In the politics of the party that counts Muslims among its main support groups, Yadav is an outlier. While contesting Nagar Panchayat elections in 2012, said Qureishi and others, Yadav had campaigned on a plank that he would not take votes from Muslims. This bias of the administration is evident as you walk through the town: the Muslims sections are shabbier even though Yadav claims he has spent a lot of money on development.

When Scroll met him, he disputed the post mortem report. “Have you seen those photos?” he asked. “There is a lot of blood in them.” The cow, he insisted, had been killed by Shafiq and Kalam.


The field where police vehicles were burnt. 


In Karhal, one cannot escape chatter linking him to the violence. Yadav's brother, Titu, has been named in the police FIR about the riot. According to the police official, it was Titu who brought the kerosene and diesel to set the police vehicles afire. Even Shafiq and Kalam, he said, had been doused with it. If the police had not rescued them, he said, they would have been killed.

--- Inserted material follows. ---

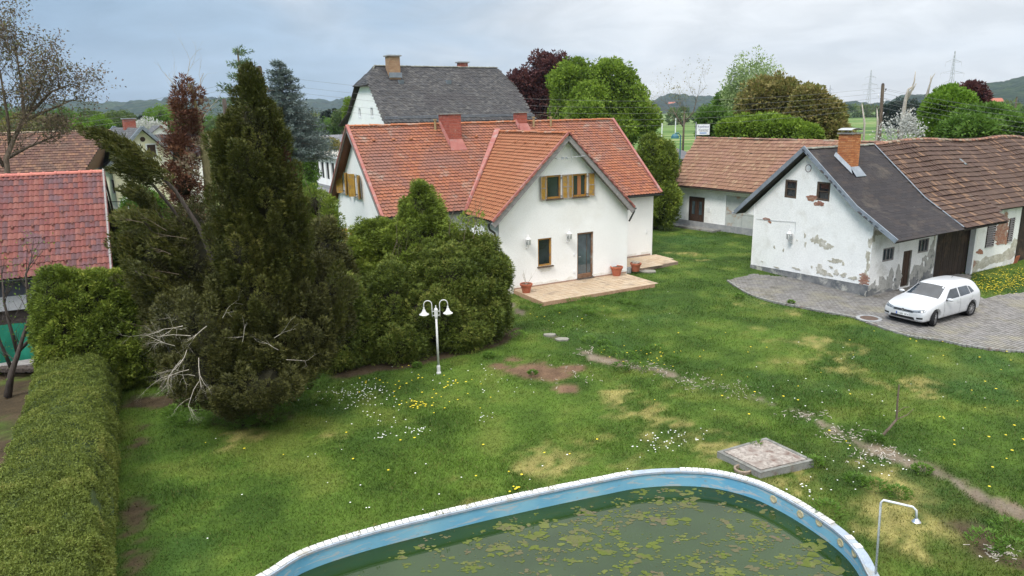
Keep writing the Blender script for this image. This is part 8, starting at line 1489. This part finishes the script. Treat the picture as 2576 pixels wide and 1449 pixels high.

For his part, Yadav denies being in Karhal the day the riot occurred. He also said jealous rivals were dragging his name into the controversy.

But locals suggest that there’s more to it than Yadav is willing to admit. For instance, Manik Chandra Yadav, a local leader who rushed to the site in an attempt to cool down tempers, said that there was a complex dynamic at work, Though he refused to name Sanjiv Yadav, he said, “This is an attempt to become a leader, whether from inside the Samajwadi Party or outside."

Seen like that, a riot is a way to engineer a new support base, by radicalising the town’s Hindu population.

At this time, it is not clear how successful the attempt at polarisation has been. As the police official said: “The active members of the mob were just a few rioters. Most of the others were people who had come to look. They were not there to break law and order.”

Community meetings have been held to denounce the riot.

However, some damage has been done. The Muslims of Karhal are shaken. Some of them are talking about starting businesses that have nothing to do with animals at all.